As tropas não tinham treinamento, mas orientações de como se defender, se encontrassem um bando. "Mas essa orientação era no momento. No tiroteio, se os tiros apertasse, eu seguia a ordem: me jogava no chão." Andrelino nunca ficou ferido (mas quase foi), nunca matou ninguém, nunca viu um de seus companheiros de tropa matando. " O pagamento, eu não sei nem dizer como era. Eu lembro que a gente recebia, que tinha um sargento que era o pagador, Almeida, trazia tudo separado.

Ele trazia o pacotinho de dinheiro. A gente chegava em uma bodega, fazia compras e o dinheiro desaparecia." Não tinha heroísmo, mas uma obrigação; não havia um intuito de fazer justiça, mas uma vontade de trabalhar para que o dia em que aquelas volantes terminassem chegasse logo.

Medo Andrelino sentia, mas não podia falar porque estavam todos do mesmo jeito. Alivio sentiu quando soube que a volante tinha terminado e ele seria deslocado para o Recife. 

"As roupas da volante eram de tecido grosso; no Recife, fizeram roupas sob medida. Mas as duas eram cáqui e eu não uso mais cáqui desde que saí da polícia em 1966".

Andrelino conheceu Lampião quando era menino. "Ele ia lá em casa, tomar café lá muitas vezes. Chamava minha mãe: " cumade, tem um cafezinho? Tomava e ia embora." Com seus 104 anos e sua memória reta, Andrelino defende uma tese diferente para morte de Lampião. Ele ri da oficial - que Virgulino foi morto em uma emboscada em 1938,em Angico, Sergipe.

Andrelino passeia os olhos pelas cabeças do bando de cangaceiros decapitados naquela manhã de 28 de julho de 1938, em busca de Lampião, que a história oficial conta ter sido morto naquele dia. Uma a uma, ele repassa as cabeças, calado, e não encontra a de Virgulino Ferreira da Silva. "Ele não está aí" , cochicha para um soldado responsável pela escolta, que devolve o olhar desconfiado.

"Lampião morreu em Minas Gerais, na fazenda São Francisco, em 1963, neste mês que estamos, de julho, mas eu não sei a data exata."

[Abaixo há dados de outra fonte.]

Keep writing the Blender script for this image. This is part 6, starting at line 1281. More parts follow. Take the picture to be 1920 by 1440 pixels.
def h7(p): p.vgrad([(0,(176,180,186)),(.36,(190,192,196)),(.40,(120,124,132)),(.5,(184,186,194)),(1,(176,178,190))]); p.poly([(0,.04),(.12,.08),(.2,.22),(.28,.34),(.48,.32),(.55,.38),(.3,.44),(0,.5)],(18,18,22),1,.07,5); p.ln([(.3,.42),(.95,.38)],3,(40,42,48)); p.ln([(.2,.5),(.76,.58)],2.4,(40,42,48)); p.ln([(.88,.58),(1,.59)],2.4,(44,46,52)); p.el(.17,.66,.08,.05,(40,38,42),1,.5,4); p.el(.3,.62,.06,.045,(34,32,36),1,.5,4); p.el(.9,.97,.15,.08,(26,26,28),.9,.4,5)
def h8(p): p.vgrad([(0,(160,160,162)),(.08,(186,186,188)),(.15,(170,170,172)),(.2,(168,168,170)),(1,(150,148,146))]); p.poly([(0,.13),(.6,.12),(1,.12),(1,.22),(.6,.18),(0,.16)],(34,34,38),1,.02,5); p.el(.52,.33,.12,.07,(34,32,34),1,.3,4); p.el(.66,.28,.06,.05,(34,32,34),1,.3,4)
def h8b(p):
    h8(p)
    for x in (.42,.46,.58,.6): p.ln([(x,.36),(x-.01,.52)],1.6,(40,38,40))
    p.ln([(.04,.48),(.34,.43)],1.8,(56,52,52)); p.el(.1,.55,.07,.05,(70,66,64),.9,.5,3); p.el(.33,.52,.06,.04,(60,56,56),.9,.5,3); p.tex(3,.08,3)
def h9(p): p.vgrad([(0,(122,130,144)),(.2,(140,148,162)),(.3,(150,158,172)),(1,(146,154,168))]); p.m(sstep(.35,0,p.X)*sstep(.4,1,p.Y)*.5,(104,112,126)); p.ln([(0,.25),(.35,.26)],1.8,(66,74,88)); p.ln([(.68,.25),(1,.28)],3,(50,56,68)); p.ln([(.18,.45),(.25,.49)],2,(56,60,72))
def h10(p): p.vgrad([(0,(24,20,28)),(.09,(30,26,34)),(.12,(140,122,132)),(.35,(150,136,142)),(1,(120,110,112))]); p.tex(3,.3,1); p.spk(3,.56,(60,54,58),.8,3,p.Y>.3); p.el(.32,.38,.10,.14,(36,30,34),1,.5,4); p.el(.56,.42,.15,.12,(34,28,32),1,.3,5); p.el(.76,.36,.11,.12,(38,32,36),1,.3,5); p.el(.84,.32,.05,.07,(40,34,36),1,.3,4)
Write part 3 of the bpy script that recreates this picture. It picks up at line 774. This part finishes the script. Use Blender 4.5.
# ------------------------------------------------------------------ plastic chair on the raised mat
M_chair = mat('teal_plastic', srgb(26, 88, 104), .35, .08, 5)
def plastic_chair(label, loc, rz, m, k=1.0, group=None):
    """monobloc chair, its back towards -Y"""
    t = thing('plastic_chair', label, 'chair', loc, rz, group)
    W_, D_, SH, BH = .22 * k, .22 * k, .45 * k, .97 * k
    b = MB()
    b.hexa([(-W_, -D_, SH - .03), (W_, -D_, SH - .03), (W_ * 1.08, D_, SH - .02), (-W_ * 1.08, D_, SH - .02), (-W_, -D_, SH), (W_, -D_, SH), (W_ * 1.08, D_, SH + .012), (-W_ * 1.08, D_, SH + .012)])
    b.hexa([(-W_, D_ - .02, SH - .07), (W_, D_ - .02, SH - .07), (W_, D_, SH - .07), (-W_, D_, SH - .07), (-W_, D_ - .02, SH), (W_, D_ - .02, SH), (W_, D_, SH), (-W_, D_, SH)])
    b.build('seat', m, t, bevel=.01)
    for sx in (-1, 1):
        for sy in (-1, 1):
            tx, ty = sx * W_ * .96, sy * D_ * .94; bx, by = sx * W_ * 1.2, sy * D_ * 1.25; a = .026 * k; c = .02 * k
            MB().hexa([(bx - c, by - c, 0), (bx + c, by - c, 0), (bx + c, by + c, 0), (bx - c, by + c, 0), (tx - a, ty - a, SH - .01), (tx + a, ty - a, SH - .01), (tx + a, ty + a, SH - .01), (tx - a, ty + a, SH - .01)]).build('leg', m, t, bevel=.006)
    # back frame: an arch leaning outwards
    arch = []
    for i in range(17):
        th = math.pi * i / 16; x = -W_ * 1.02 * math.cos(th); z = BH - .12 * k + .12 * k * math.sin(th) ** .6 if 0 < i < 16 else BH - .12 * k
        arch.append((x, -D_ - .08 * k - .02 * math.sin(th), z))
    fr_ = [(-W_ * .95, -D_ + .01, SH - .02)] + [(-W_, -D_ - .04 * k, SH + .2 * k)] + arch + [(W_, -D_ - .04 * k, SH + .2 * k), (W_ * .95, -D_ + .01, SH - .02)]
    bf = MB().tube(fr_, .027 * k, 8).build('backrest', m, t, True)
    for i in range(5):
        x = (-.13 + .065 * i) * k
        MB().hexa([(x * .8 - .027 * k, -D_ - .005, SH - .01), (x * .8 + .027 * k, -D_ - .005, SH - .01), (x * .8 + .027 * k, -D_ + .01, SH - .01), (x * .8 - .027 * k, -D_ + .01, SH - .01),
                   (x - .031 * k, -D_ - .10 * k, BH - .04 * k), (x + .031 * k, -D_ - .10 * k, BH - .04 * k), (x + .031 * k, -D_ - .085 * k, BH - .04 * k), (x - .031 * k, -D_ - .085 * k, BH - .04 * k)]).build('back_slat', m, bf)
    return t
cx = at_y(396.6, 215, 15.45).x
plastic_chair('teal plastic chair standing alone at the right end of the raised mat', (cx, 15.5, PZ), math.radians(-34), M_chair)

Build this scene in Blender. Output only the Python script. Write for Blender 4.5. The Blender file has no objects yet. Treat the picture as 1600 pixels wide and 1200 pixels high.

"Um amigo dele era amigo meu. Tinha trabalhado com ele. Eu estava em Pesqueira, quando ele passou e falou: 'sabe de onde eu venho? De Minas Gerais, do enterro de Lampião'. O que, homem? Lampião morreu? Era mês de setembro. Eu já sabia que ele estava na fazenda São Francisco. As coisas passam no meio do mundo e a gente sabe."